Le vieux con a cette fâcheuse tendance à penser qu’en assumant haut et fort ses défauts, ces derniers seront officialisés comme faisant partie intégrante de sa personnalité – et, de ce fait, acceptés par tous, alors qu’ils seront subis avec une douleur plus grande encore.
C’est l’état d’esprit que semble prendre Nanni Moretti dans ses dernier films, et particulièrement Vers un avenir radieux, en sélection automatique à Cannes cette année, alors que son collègue **Bellocchio **représentait pourtant avec dignité le cinéma transalpin.

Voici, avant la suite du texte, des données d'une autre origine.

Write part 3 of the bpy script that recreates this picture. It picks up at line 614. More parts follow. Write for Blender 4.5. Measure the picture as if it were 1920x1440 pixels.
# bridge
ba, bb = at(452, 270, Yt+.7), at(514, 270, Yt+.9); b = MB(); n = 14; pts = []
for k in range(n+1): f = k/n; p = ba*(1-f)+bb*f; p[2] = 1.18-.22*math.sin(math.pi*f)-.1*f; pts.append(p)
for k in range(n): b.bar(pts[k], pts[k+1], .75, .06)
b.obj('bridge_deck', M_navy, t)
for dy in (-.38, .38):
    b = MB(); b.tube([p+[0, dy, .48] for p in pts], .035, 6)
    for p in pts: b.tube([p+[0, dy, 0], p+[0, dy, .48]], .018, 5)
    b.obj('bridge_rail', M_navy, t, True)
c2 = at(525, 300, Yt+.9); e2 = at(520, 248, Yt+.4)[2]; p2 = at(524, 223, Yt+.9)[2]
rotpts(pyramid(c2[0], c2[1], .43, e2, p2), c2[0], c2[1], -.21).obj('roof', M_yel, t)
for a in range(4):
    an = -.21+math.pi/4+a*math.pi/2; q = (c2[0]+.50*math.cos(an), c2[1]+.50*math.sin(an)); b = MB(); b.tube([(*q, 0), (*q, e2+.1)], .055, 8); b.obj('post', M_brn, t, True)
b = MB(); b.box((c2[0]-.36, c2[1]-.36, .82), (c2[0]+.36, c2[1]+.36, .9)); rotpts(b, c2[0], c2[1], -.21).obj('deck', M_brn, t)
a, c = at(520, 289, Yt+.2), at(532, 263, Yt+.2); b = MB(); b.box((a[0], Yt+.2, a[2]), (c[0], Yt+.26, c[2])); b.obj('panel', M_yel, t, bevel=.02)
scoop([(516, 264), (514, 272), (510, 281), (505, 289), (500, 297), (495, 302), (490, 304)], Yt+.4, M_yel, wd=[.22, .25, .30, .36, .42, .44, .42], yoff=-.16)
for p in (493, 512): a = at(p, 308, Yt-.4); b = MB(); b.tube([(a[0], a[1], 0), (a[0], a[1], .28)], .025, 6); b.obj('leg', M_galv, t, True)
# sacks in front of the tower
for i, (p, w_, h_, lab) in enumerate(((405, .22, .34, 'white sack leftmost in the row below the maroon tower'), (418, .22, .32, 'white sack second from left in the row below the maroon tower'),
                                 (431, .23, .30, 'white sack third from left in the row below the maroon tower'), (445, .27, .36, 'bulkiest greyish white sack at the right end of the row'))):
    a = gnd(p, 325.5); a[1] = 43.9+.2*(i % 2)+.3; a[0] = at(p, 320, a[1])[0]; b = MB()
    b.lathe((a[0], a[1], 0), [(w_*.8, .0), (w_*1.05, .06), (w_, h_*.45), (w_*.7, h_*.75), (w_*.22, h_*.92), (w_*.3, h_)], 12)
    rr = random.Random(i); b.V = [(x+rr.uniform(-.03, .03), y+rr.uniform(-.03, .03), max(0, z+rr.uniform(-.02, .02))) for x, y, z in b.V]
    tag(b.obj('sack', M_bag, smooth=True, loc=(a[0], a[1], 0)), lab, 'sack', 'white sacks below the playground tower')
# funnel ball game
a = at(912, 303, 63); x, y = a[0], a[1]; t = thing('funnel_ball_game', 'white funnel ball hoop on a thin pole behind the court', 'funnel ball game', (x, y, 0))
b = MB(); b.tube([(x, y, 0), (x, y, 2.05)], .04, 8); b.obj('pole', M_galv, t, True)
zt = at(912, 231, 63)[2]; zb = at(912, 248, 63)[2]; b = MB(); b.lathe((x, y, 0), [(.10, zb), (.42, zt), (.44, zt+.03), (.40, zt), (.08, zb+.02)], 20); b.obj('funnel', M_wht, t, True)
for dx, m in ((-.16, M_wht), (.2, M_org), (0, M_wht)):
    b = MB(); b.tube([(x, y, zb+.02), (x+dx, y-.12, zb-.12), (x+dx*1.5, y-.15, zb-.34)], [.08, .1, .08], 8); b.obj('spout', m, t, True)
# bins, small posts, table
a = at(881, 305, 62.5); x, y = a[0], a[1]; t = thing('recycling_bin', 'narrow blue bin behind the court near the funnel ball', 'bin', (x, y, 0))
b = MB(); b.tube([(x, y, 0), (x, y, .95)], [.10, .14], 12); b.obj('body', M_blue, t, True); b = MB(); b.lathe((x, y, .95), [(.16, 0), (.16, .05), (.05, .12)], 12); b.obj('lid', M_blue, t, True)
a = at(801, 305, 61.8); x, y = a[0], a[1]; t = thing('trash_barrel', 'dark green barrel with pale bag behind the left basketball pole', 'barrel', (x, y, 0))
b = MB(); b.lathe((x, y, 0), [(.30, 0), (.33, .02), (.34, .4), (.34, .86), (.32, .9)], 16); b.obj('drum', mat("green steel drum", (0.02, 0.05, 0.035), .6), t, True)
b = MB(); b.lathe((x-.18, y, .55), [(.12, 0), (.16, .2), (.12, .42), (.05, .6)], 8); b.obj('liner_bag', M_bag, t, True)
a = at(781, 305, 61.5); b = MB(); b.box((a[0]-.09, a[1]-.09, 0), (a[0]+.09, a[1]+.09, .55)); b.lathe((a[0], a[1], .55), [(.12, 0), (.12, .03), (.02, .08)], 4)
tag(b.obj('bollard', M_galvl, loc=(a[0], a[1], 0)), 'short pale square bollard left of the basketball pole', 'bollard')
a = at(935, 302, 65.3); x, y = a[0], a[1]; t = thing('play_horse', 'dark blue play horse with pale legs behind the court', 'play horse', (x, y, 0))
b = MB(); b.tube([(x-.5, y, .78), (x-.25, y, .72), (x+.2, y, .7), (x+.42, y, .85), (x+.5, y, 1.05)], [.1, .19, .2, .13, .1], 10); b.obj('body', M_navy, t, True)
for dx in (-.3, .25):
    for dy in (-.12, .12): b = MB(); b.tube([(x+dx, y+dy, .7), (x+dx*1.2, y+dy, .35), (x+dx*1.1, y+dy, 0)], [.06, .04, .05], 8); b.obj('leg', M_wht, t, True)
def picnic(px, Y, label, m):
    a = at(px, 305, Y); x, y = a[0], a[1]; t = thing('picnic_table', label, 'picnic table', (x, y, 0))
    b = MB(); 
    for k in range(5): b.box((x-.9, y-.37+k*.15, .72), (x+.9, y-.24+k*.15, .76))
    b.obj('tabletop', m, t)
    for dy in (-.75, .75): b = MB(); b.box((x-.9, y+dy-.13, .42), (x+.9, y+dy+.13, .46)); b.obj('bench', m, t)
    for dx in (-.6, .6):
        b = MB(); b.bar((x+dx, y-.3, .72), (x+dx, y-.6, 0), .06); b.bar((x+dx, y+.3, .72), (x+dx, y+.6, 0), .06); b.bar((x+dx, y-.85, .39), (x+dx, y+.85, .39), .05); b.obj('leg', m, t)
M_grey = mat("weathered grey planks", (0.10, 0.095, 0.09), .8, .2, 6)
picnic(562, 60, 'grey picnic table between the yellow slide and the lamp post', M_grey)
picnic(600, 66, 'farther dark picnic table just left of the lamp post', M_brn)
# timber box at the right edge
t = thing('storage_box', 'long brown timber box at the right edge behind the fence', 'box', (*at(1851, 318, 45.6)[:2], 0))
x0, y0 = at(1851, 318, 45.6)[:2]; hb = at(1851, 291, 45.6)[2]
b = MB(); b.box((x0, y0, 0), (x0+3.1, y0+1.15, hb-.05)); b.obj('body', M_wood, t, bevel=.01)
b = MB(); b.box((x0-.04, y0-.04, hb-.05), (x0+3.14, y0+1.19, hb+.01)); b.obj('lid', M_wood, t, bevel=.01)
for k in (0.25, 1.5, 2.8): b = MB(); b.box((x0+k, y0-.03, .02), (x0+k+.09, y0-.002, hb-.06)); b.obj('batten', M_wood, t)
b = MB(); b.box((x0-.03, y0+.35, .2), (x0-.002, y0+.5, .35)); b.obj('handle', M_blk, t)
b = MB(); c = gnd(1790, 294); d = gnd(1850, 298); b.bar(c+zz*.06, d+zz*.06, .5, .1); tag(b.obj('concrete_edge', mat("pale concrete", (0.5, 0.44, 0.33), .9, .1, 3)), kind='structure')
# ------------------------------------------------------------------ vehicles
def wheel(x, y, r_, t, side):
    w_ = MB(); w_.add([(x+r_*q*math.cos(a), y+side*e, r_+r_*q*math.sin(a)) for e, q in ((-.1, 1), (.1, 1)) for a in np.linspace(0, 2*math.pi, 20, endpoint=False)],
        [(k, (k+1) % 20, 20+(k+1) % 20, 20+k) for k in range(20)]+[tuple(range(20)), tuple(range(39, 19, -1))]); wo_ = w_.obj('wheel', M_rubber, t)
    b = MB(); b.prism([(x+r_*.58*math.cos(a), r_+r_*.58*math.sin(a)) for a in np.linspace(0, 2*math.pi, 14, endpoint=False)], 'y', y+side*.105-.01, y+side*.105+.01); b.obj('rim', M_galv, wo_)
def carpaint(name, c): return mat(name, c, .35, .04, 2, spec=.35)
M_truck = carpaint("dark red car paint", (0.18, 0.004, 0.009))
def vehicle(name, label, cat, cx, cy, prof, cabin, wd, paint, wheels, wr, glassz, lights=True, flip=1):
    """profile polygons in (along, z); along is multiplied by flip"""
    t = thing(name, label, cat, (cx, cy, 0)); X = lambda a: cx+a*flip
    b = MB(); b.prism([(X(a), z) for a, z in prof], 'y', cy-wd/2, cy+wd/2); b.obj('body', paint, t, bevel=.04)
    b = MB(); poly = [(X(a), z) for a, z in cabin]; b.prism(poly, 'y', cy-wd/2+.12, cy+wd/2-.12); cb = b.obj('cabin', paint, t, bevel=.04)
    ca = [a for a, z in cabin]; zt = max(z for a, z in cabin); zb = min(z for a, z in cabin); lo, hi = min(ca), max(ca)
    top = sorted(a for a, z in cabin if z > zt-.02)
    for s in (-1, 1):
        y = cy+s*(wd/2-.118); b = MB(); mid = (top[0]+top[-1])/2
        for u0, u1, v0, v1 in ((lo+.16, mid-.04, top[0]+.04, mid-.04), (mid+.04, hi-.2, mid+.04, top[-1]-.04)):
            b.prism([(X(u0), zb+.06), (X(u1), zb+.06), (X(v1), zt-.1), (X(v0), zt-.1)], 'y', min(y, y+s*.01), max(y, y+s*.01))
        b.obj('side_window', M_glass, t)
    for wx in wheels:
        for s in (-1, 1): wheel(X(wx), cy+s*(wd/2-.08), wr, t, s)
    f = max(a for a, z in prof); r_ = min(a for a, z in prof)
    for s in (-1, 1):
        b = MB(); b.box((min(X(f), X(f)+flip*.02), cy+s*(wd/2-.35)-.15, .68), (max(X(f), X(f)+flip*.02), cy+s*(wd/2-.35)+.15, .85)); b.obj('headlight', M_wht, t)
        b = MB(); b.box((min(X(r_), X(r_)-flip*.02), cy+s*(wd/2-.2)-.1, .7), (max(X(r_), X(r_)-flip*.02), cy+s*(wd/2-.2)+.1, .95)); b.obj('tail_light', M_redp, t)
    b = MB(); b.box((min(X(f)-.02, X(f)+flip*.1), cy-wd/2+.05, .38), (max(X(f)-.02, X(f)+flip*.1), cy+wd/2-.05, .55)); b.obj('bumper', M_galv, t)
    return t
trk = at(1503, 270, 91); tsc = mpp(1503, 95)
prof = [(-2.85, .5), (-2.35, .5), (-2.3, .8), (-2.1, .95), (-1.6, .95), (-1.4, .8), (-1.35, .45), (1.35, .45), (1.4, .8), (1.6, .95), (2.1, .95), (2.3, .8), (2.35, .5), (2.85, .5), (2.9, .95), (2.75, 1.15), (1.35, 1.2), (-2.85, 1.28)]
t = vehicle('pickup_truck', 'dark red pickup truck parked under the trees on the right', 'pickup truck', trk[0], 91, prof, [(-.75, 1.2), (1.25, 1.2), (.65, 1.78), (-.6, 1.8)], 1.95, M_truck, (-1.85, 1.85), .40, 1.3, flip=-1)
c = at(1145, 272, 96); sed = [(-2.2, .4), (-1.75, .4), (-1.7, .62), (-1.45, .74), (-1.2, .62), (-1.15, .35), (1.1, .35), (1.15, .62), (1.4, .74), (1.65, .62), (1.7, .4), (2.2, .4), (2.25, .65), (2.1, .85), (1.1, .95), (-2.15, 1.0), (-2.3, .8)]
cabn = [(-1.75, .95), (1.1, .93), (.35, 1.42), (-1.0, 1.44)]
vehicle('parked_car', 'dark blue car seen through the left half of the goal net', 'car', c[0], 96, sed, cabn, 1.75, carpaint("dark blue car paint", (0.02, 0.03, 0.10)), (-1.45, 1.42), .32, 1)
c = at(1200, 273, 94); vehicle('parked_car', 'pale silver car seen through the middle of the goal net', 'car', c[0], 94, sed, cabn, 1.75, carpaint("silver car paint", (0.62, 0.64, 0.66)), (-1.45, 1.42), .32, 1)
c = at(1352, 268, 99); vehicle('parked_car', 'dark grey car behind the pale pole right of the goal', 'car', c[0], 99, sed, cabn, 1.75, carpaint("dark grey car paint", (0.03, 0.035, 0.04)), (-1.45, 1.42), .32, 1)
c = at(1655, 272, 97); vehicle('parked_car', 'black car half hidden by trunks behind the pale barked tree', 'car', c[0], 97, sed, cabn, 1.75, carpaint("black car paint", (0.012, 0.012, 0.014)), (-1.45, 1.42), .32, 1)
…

Jamais à court d’idée lorsqu’il s’agit de baver un énième ego trip, Moretti se sert à la louche dans les clichés pour nous resservir l’autoportrait du cinéaste frustré de ne pouvoir faire un film que tous les cinq ans (si seulement c’était le cas pour celui qui le filme, son inepte Tre Piani étant sorti en 2021), et exténuant tout son entourage par des dissertations bavardes sur l’état du monde, de l’art, de la politique et des relations conjugales. Il est par ailleurs particulièrement ironique de voir se déployer à l’écran toute la grande machinerie d’un tournage, et de penser qu’il en fut de même pour tourner un film aussi plat, désincarné et dénué de toute vitalité.
On pourrait se contenter de s’ennuyer avec indifférence face à cette avalanche de situations convenues, mais le cinéaste ne nous en laissera pas l’occasion. Dans une séquence de tournage, il reste dans le champ après avoir dit « Action », résumant à peu près toute l’entreprise de son film : une pénible prise d’otage. Mais comme Moretti se prend pour Fellini en intégrant des cirques et des danses d’équipe, et qu’il vomit un name dropping constant, de Cassavettes à Kieślowski en passant par un appel téléphonique à Renzo Piano, il pense que tout cela passera pour un savoureux autoportrait plein de tendresse et d’autodérision.
Bien sûr, rien de tel que de regarder l’époque avec distance pour se poser en vieux déconnecté (comprendre : figure du sage), en moquant la violence des films coréens et l’ineptie markéting des réunions chez Netflix dont on aurait presque envie de soutenir la ligne éditoriale si elle pouvait venir à bout de sa carrière. Pour le reste, on restera sur des valeurs sûres (hahaha ma fille sort avec un vieux, hohoho ma femme veut me quitter et en parle à son psy, hihihi plus personne n’est de gauche), dans une terrine tempérée au goût bien rance qui finira dans un défilé de liesse en carton.
Initialement, le personnage principal de son film devait se suicider ; Moretti a préféré assassiner son spectateur.